Studios want and need movies, but they have less and less interest in developing them internally. From multiple accounts, rookie filmmakers are put through their paces by nervous studios before a green light. But by choosing to hire unproven talent, studios are also getting less expensive filmmakers that are potentially easier to control and can be loyal to the studio if the film is a hit.

Blomkamp had only about $30 million but made District 9 seem a lot bigger. When it grossed $211 million worldwide, the path widened for other first-time visionaries, and Blomkamp is now directing the $125 million Elysium for Sony, which released District 9 through TriStar.

But the strategy is not without risk. Sony distributed Florian Henckel von Donnersmarck’s Oscar-winning debut The Lives of Others via Sony Pictures Classics.
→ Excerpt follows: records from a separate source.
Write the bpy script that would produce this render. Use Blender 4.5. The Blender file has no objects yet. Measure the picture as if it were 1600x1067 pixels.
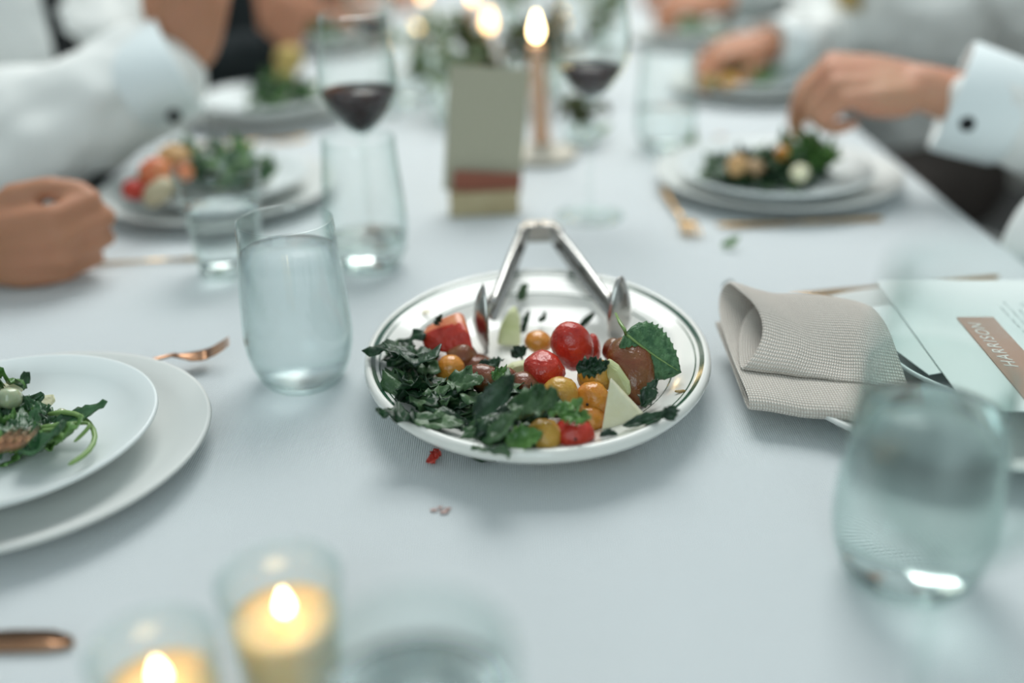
import bpy, bmesh, math, random
from mathutils import Vector, Matrix, noise
R_ = random.Random(7)
PI = math.pi
C = bpy.context.scene.collection
SC = bpy.context.scene

# ------------------------------------------------------------------ camera, world, lights, exposure
TZ = 0.70                      # height of the table top
CH = 0.368                     # camera height above the table
TH = math.radians(26); RO = math.radians(-1.5); FP = 1600.0
cam = bpy.data.cameras.new('camera'); camo = bpy.data.objects.new('camera', cam); C.objects.link(camo)
cam.sensor_width = 36; cam.lens = 36
camo.location = (0, 0, TZ + CH)
camo.rotation_euler = (Matrix.Rotation(PI/2 - TH, 3, 'X') @ Matrix.Rotation(RO, 3, 'Z')).to_euler()
cam.clip_start = 0.02
cam.dof.use_dof = True; cam.dof.focus_distance = 0.705; cam.dof.aperture_fstop = 1.4
SC.camera = camo
SC.view_settings.view_transform = 'Standard'; SC.view_settings.look = 'None'
SC.view_settings.gamma = 1; SC.view_settings.use_curve_mapping = False
SC.view_settings.exposure = 0.24
w = bpy.data.worlds.new('world'); SC.world = w; w.use_nodes = True
w.node_tree.nodes['Background'].inputs[0].default_value = (0.84, 0.97, 1.0, 1)
w.node_tree.nodes['Background'].inputs[1].default_value = 0.42
def area(name, loc, target, size, power, col, sy=None):
    l = bpy.data.lights.new(name, 'AREA'); o = bpy.data.objects.new(name, l); C.objects.link(o)
    l.energy = power; l.color = col; l.size = size
    if sy: l.shape = 'RECTANGLE'; l.size_y = sy
    o.location = loc; o.rotation_euler = (Vector(target) - Vector(loc)).to_track_quat('-Z', 'Y').to_euler()
    return o
area('key_light', (0.1, 2.3, 2.75), (0, 1.0, TZ), 1.5, 46, (0.97, 0.99, 0.97))
area('near_light', (-0.4, -2.2, 2.1), (0, 0.9, TZ+.1), 1.6, 18, (0.80, 0.97, 1.0))  # added frontal fill behind the camera, brightens upright surfaces
area('far_light', (-0.3, 5.0, 2.85), (0, 2.6, TZ), 1.6, 10, (1.0, 0.93, 0.82))

# ------------------------------------------------------------------ helpers
def G(px, py, h=0.0, y=None):
    """the point at height h above the table (or at depth y) where the photograph shows pixel (px, py)"""
    u, v = px - 800, py - 533.5
    c, s = math.cos(RO), math.sin(RO)
    u, v = c*u + s*v, -s*u + c*v
    d = Vector((u/FP, math.cos(TH) - v/FP*math.sin(TH), -(math.sin(TH) + v/FP*math.cos(TH))))
    t = (h - CH)/d.z if y is None else y/d.y
    return Vector((d.x*t, d.y*t, CH + d.z*t + TZ))
MATS = {}
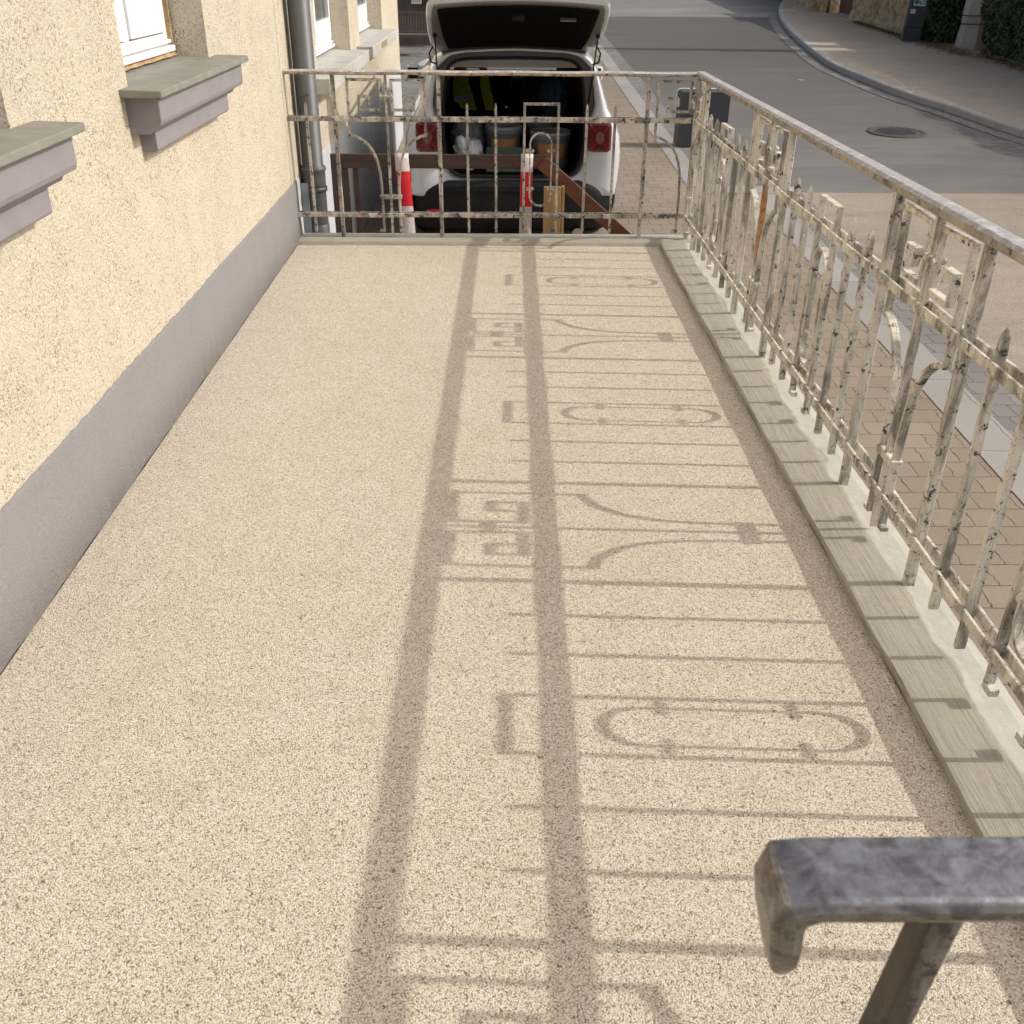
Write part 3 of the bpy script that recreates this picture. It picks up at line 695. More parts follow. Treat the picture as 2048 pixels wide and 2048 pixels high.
    def rails(s, u0, u1, step=.12):
        for nm, z, hh in (('middle_rail', .752, .028), ('bottom_rail', .172, .027)):
            mb = MB(); n = max(2, int(abs(u1-u0)/step))
            for v in (-.0205, .0205):
                vs = []
                for i in range(n+1):
                    u = u0+(u1-u0)*i/n
                    dz = .0018*math.sin(u*9+v*50)
                    for a, b in ((-.0055, -hh/2), (.0055, -hh/2), (.0055, hh/2), (-.0055, hh/2)): vs.append(s.mp(u, v+a, z+b+dz))
                mb.add(vs, [(4*i+a, 4*i+(a+1) % 4, 4*i+4+(a+1) % 4, 4*i+4+a) for i in range(n) for a in range(4)]+[(0,1,2,3), (4*n+3, 4*n+2, 4*n+1, 4*n)])
            s.b(mb, nm, .003)
    def handrail(s, pts, wide=False):
        """profile sweep in world coordinates; pts list of (u, z)"""
        mb = MB(); prof = [(-.028, -.010), (-.022, -.017), (.026, -.017), (.036, -.008), (.036, .006), (.026, .014), (-.016, .014), (-.027, .005)] if wide else [(-.026, -.008), (-.021, -.014), (.021, -.014), (.026, -.008), (.025, .004), (.015, .012), (-.015, .012), (-.025, .004)]
        vs = []; k = len(prof)
        for u, z in pts:
            for a, b in prof: vs.append(s.mp(u, a, z+b))
        mb.add(vs, [(k*i+j, k*i+(j+1) % k, k*i+k+(j+1) % k, k*i+k+j) for i in range(len(pts)-1) for j in range(k)]+[tuple(range(k))[::-1], tuple(k*(len(pts)-1)+j for j in range(k))], False)
        s.b(mb, 'handrail', .0025, 'rail_top')

RY, RX = 6.478, 1.218
# end railing (u = world x)
r0 = empty('end_railing', (-.05, RY, .02), 'peeling cream wrought iron railing across the far terrace end, before the car', 'railing')
end = Rail(r0, lambda u, v, z: (u+.05, v, z-.02), 'iron_far')
end.rails(-1.335, 1.196)
end.handrail([(-1.335+i*.1, 1.016+.0015*math.sin(i)) for i in range(26)]+[(1.243, 1.016)])
end.post(-1.018); end.post(-.376); end.post(.912)
end.key(-.697); end.key(1.205, True, False, False)
for u in (-1.192, -.200, -.023, .538, .716): end.picket(u, .066, .846)
end.portal(.153, .363); end.ring(.190, .326)
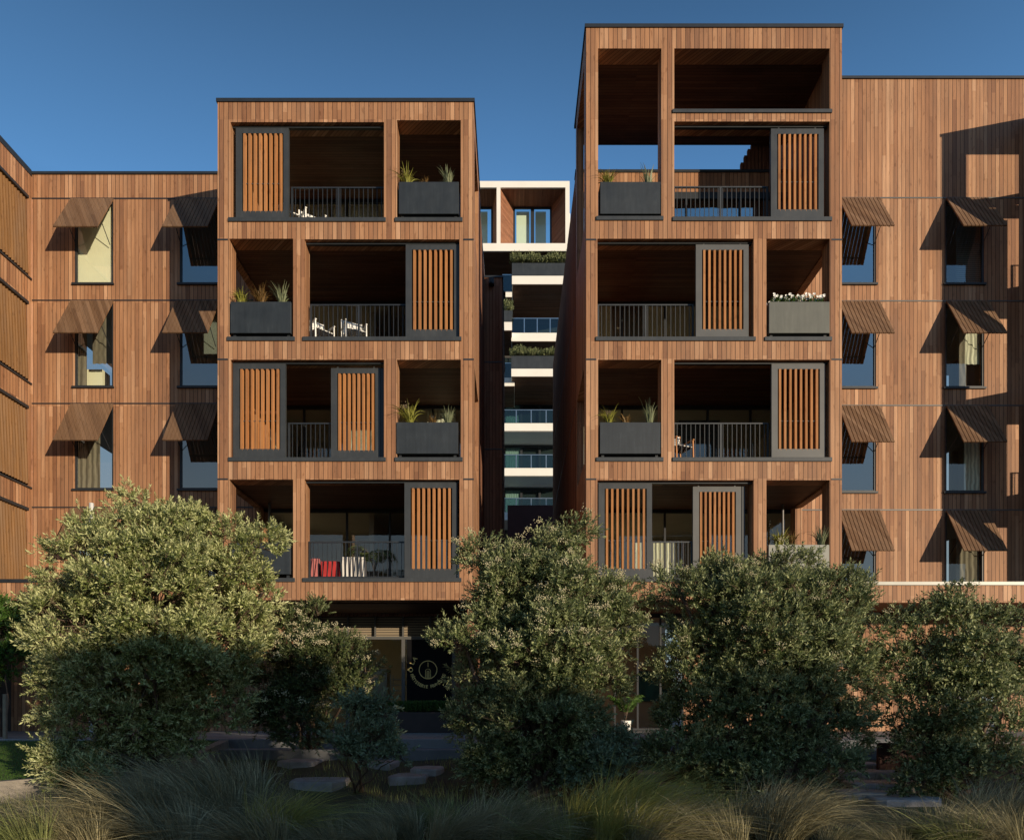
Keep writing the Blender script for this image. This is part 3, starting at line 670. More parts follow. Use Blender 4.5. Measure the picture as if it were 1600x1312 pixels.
vslab(760,900,661,673,VY+2.0,2.4,'white'); vslab(760,900,731,743,VY+2.0,2.4,'white'); vslab(760,900,800,812,VY+2.0,2.4,'white')
for (y0,y1) in ((630,661),(697,731),(763,800)):
    g=glazing(WBD,X(786,VY+4.2),X(872,VY+4.2),Z(y1,VY+2),Z(y0,VY+4.2),VY+4.2,3,'glass_rail',fr=.15)
    if y0>690 or y0<640: drape(g,X(790,VY+4.35),X(815,VY+4.35),Z(y1,VY+4),Z(y0+2,VY+4.3),VY+4.33,'curtain')
def grail(x0,x1,y0,y1,yv,n):
    m=MB(); xa,xb=X(x0,yv),X(x1,yv); m.box(xa,xb,yv,yv+.02,Z(y1,yv),Z(y0,yv)); o=m.build('glass_balustrade',M['glass_rail'],WBD)
    q=MB(); q.box(xa,xb,yv-.01,yv+.03,Z(y0,yv)+.001,Z(y0,yv)+.05)
    for i in range(1,n): xx=xa+(xb-xa)*i/n; q.box(xx-.03,xx+.03,yv-.03,yv-.001,Z(y1,yv),Z(y0,yv))
    q.build('rail_clip',M['steel'],o)
grail(799,900,498,520,VY+.8,5); grail(785,804,568,590,VY+.9,1); grail(785,800,430,455,VY+.6,1)
grail(760,900,641,661,VY+2,6); grail(760,900,711,731,VY+2,6); grail(760,900,779,800,VY+2,6)
for (x0,x1,y0,y1,lb) in ((800,900,411,430.5,'long slate planter on the topmost white balcony slab at the end of the gap'),(785,800,485,502.5,'short slate planter on the small left balcony at the end of the gap'),(799,900,556,575.5,'long slate planter on the lower white balcony slab at the end of the gap')):
    yv=VY+.02 if y0!=556 else VY+.32
    m=MB(); m.box(X(x0,yv),X(x1,yv),yv,yv+.8,Z(y1,yv),Z(y0,yv)); own(m.build('planter_box',M['planter']),lb,'planter')
# dark red brown building in front of it and the end of the lane
m=MB(); y_=VY-3; m.box(X(793,y_),X(880,y_),y_,y_+2,0,Z(789,y_)); own(m.build('brick_outbuilding',plain('red_brown_render',(.07,.022,.02),.8,0,.15,2)),'dark red brown outbuilding below the white balconies','building')
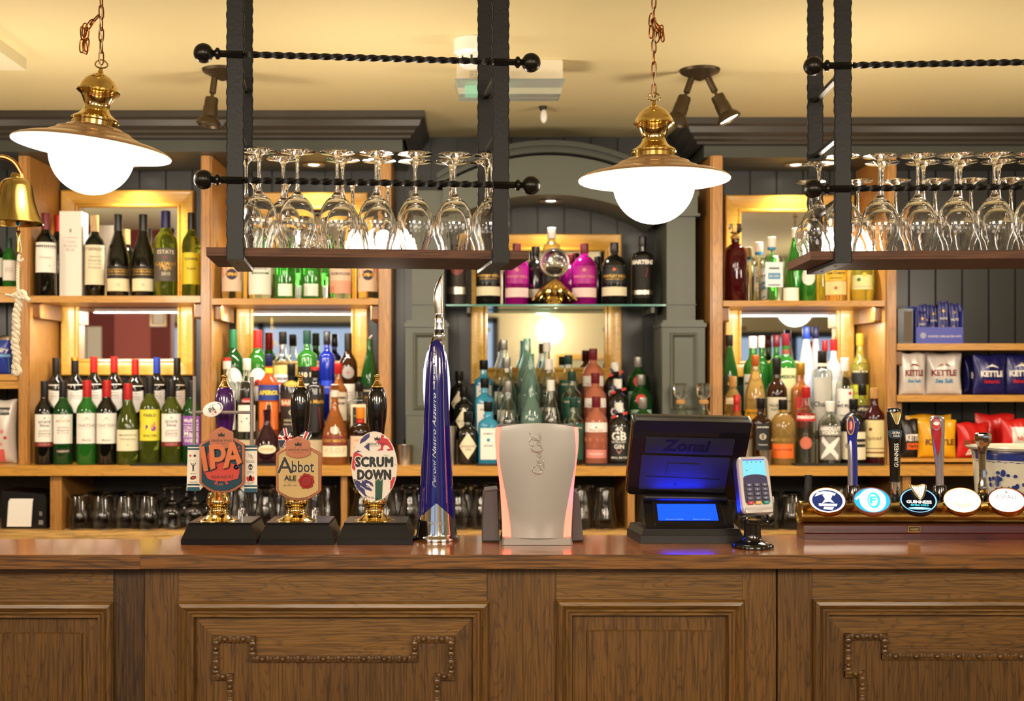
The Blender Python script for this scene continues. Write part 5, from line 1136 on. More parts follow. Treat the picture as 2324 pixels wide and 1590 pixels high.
def harp(m, f, s_, mt, w_=.1):
    P_ = [(-.5, .5), (-.15, .42), (.1, .46), (.35, .56), (.5, .48), (.46, .1), (.3, -.5), (.15, -.72), (-.05, -.6), (-.22, -.2), (-.5, .5)]
    m.tube([f(a*s_, b*s_) for a, b in smooth_path(P_, 4)], w_, mt, 8)
    for i in range(4): m.tube([f((-.28+.16*i)*s_, .42*s_), f((-.02+.07*i)*s_, -.5*s_)], w_*.3, mt, 5)
m = MB(); c = W(2084.5, 1136, Yd); Mx = Matrix.Translation(c) @ Matrix.Rotation(-math.atan2(c.x, c.y)*.8, 4, 'Z') @ Matrix.Rotation(tl, 4, 'X'); g = lambda u, v: tuple(Mx @ Vector((u+.0, v+.026, .006+.010*0)))
harp(m, g, .034, mat('pale_gold', '#d8c690', .25, 1), .0022); m.add([g(a*.034, b*.034) for a, b in [(-.5, .5), (-.15, .42), (.1, .46), (.35, .56), (.5, .48), (.46, .1), (.3, -.5), (.15, -.72), (-.05, -.6), (-.22, -.2)]], [tuple(range(10))[::-1]], LW); m.build('harp_emblem', md)
# handles
def part_at(name, loc, parent, label):
    o = bpy.data.objects.new(name, None); sc.collection.objects.link(o); o.parent = parent; o.location = Vector(loc)-parent.location; o['label'] = label; o.empty_display_size = .02; return o
Yh = 2.735; kh = Yh/F
def hz(py): return Z_(py, Yh)
def collar(hx, py0, py1, rr, mt, par):
    m = MB(); m.lathe([(0, hz(1150)), (rr*1.05*kh, hz(1150)), (rr*1.05*kh, hz(py1-8)), (rr*kh, hz(py1-14)), (rr*.95*kh, hz(py0+4)), (rr*.8*kh, hz(py0)), (0, hz(py0))], mt, (X_(hx, Yh), Yh, 0), 24, close=False); m.build('collar', par)
def ov(m, path, mt, flat=.6, seg=20, c0=None):     # path = [(x px, y px, half width px)]
    v = []
    for x, y, w_ in path:
        for j in range(seg):
            a = 2*PI*j/seg; v.append((X_(x, Yh)+w_*kh*math.cos(a), Yh+w_*kh*flat*math.sin(a), hz(y)))
    n_ = len(path); m.add(v, [(i*seg+j, i*seg+(j+1) % seg, (i+1)*seg+(j+1) % seg, (i+1)*seg+j) for i in range(n_-1) for j in range(seg)]+[tuple(range(seg-1, -1, -1)), tuple(range((n_-1)*seg, n_*seg))], mt)
    return m
h = part_at('tap_handle', W(1836, 1137, Yh), r, 'short plain black tap stub with no badge on the brass tube')
m = MB(); ov(m, [(1834, 1145, 9.5), (1834, 1100, 8.5), (1835, 1085, 8), (1835, 1077, 9)], BLACKM, .5); m.fixn = True; m.build('stub', h)
h = part_at('tap_handle', W(1937, 1137, Yh), r, 'blue and silver tap handle with gold-rimmed oval badge'); BL = mat('handle_blue', '#1f2c86', .15, coat=.6)
m = MB(); ov(m, [(1936, 1108, 10.5), (1936, 1060, 10.5), (1935, 1020, 10.5), (1934, 1000, 10.5), (1934, 985, 11.5), (1935, 972, 14), (1935, 960, 15), (1934, 950, 13), (1933, 945, 9), (1932, 942.5, 3)], BL, .8); m.fixn = True; m.build('grip', h, smooth=60)
m = MB(); ov(m, [(1930, 1106, 5.5), (1930, 1050, 5.2), (1929, 1010, 5), (1929, 992, 3)], mat('handle_silver', '#b9b6c4', .2, .8), 1.9); m.fixn = True; m.build('silver_edge', h, smooth=60)
m = MB(); f = lambda u, v, e=0: (X_(1925.5+u*.9, Yh), Yh-14*kh-.002-e-u*.00012, hz(964-v))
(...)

But when the studio gave him $100 million to make The Tourist with Angelina Jolie and Johnny Depp, it grossed only $67 million domestically amid critical pans (the film did better overseas, grossing $163 million).

And as Rinsch goes into production on Ronin, he might want to take stock of first-timer Kinka Usher, a DGA Award-winning commercials director whom Universal gave $70 million in 1999 to make Mystery Men. The superhero spoof ultimately grossed just $33 million globally, and Usher has been making commercials ever since.